Reported CFTC Probe Broadens Polymarket Scrutiny

Senators say simulated trades, fake websites and paid creators may have been used to push prediction markets to U.S. users.
Reported CFTC Probe Broadens Polymarket Scrutiny
July 09, 2026

A reported Commodity Futures Trading Commission investigation is widening the pressure on Polymarket, shifting attention from whether its event contracts are lawful to how the platform markets itself and handles compliance.

According to PYMNTS, the inquiry reaches into Polymarket’s marketing, consumer protection and compliance practices surrounding its products. The report said this comes more than four years after the CFTC settled an enforcement action against the company, then operating as Blockratize Inc., over unregistered event-based binary options contracts.

That 2022 case ended with a $1.4 million civil penalty, an order to wind down noncompliant markets and a directive to stop violating the Commodity Exchange Act.

In a June 25 letter to CFTC chairman Michael S. Selig, Senators John Curtis and Adam Schiff urged the agency to examine allegations that Polymarket used simulated trading websites, staged transactions and undisclosed paid influencers to promote prediction-market activity tied to its offshore platform.

The letter said Polymarket paid social-media creators to film trades on sites designed to resemble the live platform, even though the trades were not real. It also alleged that many creators did not disclose payment and that some videos used fake or misleading material to imply large winnings.

The Defiant reported that the senators’ letter cited Wall Street Journal findings that mostly college-aged creators were paid about $2,000 to $3,000 a month, that the campaign covered more than 1,100 videos from December 2025 to mid-May 2026, and that the wagers depicted totalled roughly $1.9 million. In 118 videos, creators celebrated about $900,000 in fabricated wins, while the corresponding positions would have lost more than $166,000 on the actual platform.

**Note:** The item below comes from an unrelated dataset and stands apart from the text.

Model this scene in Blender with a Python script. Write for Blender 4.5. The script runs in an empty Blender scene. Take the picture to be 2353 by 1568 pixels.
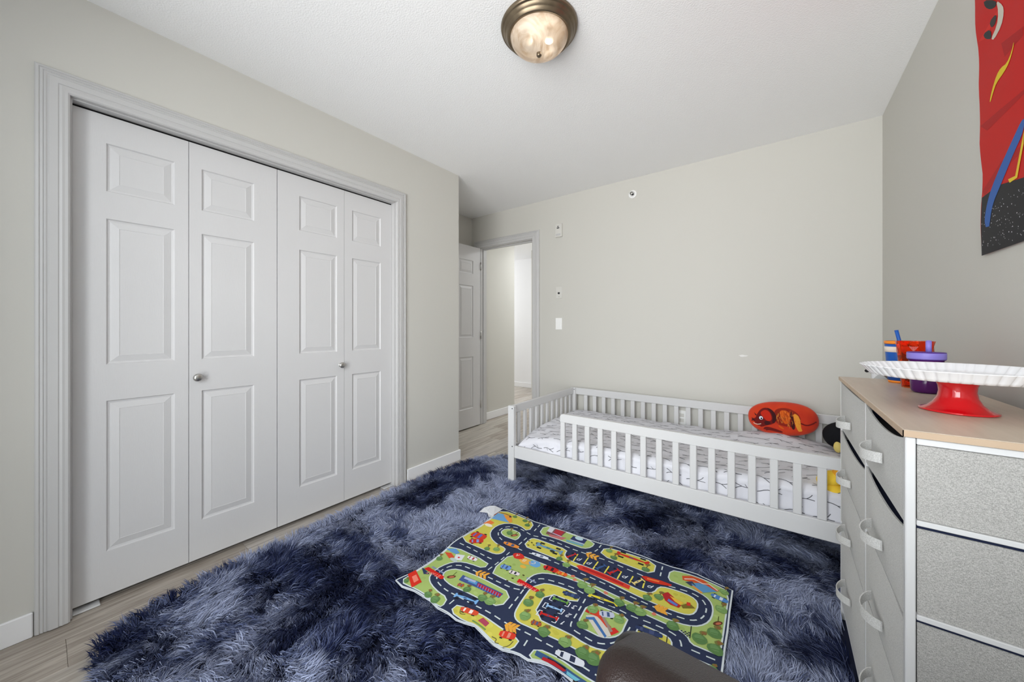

The same reporting said the senators also alleged that Polymarket hired overseas workers to help distribute the content to U.S. audiences. In a press release on Schiff’s Senate site, the lawmakers said content creators portraying prediction markets as “free money” left little basis for treating them differently from gambling, and they described the alleged public-facing conduct as regulatory arbitrage rather than a sober market.

Anderson Insights said the case raises broader questions about how prediction-market operators acquire customers, supervise third-party marketers and present products to retail users. It pointed to CFTC Rule 180.1, which bars manipulative or deceptive conduct, and said FTC endorsement principles may also matter when paid influencer relationships are involved.

The same analysis said compliance concerns now include documenting restrictions on prohibited U.S. access, detecting circumvention, supervising affiliates, reviewing promotional materials, monitoring paid creators and clearly labelling simulated trading. PYMNTS also noted that the CFTC is separately considering broader rules for prediction markets, including a June proposal to revise its public-interest review process for event contracts.

The senators asked for written responses by 10 July.